The discussion about artificial intelligence (AI) in law has largely been framed around whether AI will replace lawyers and cut into law firm profit margins. But this frame only covers a fraction of the legal market canvas and misses the overarching concern for corporate clients: How will AI provide increased transparency and enhanced risk management tools for in-house legal departments?
Since 2008, corporate clients have been leveraging their purchasing power over law firms to obtain discounted rates and scrutinize invoices. While the billable hour is under siege, and firms are fighting to protect their market share, litigation has been seen as one of the last true strongholds for firms. But even large litigation departments are not immune from new performance metrics once adopted by powerful market participants.
“Every great change in law will come from transparency,” claims Toby Unwin, CIO and co-founder of Premonition, a Miami- based, AI-infused legaltech company that was founded in 2014, and raised a seed round at a $100 million valuation. Premonition has been on the forefront of using AI to analyze lower court decisions to provide insights into attorney
win rates, case-duration statistics, and judicial analytics to corporate clients.
“Win rates are standard,” notes Unwin, “they’ve been adopted by enough companies, and they’re not going to go away.”
Some of the biggest insurance companies in the market have been using Premonition’s data to predict their chances of winning and to determine whether to settle cases. If win rates are good enough for insurance companies, which drive the litigation market, it is only a matter of time before other corporate clients catch wind. For in-house counsel, reducing litigation risk and legal spend is in their client’s best interest. Imagine if corporate counsel acquired win rate data for an important case and discovered that opposing counsel had won nine out of the last ten times in front of the presiding judge, with an average case duration of five years. This data can not only provide corporate counsel with a more forward-thinking perspective, but it also can help forecast the overall cost of litigation for their client. Unwin also notes that there are now a dozen different companies offering win rate products.

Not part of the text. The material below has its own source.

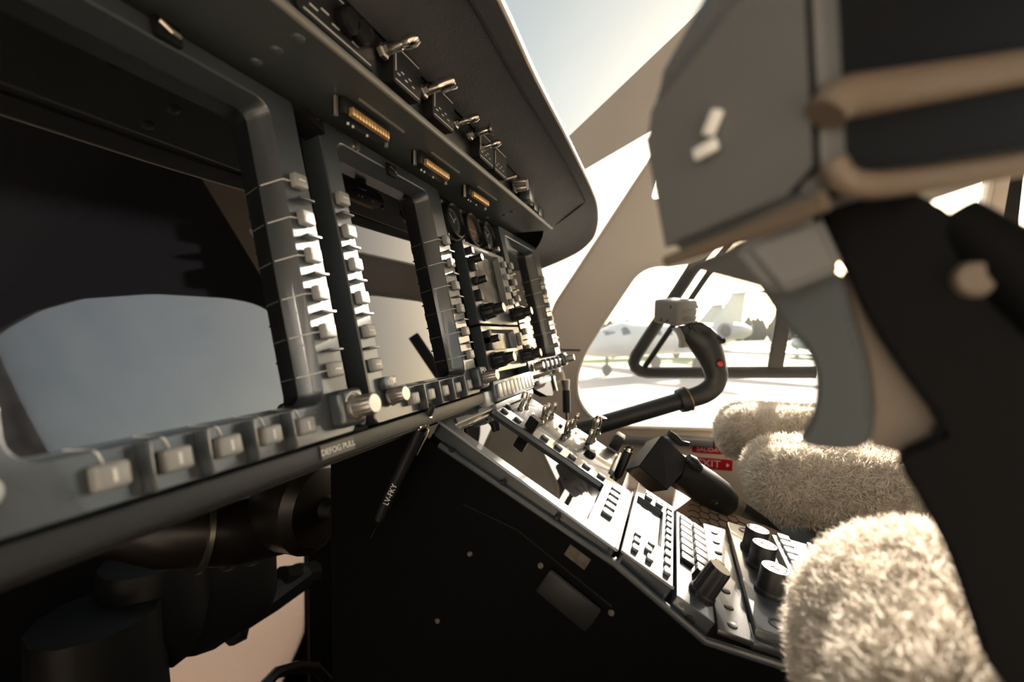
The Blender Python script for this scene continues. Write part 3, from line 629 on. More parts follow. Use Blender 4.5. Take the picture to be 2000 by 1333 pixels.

But these companies, including Bloomberg, LexisNexis and Lex Machina, are not currently equipped to or geared toward providing metrics on lower court decisions on a nationwide or global basis. Focusing on appellate decisions and niche areas of law, these companies are like local sports news stations reporting on highlight reels. On the other hand, Premonition, armed with the largest litigation database in the world and an AI system analyzing thousands of new cases per day, is the ESPN of law, and your clients are watching.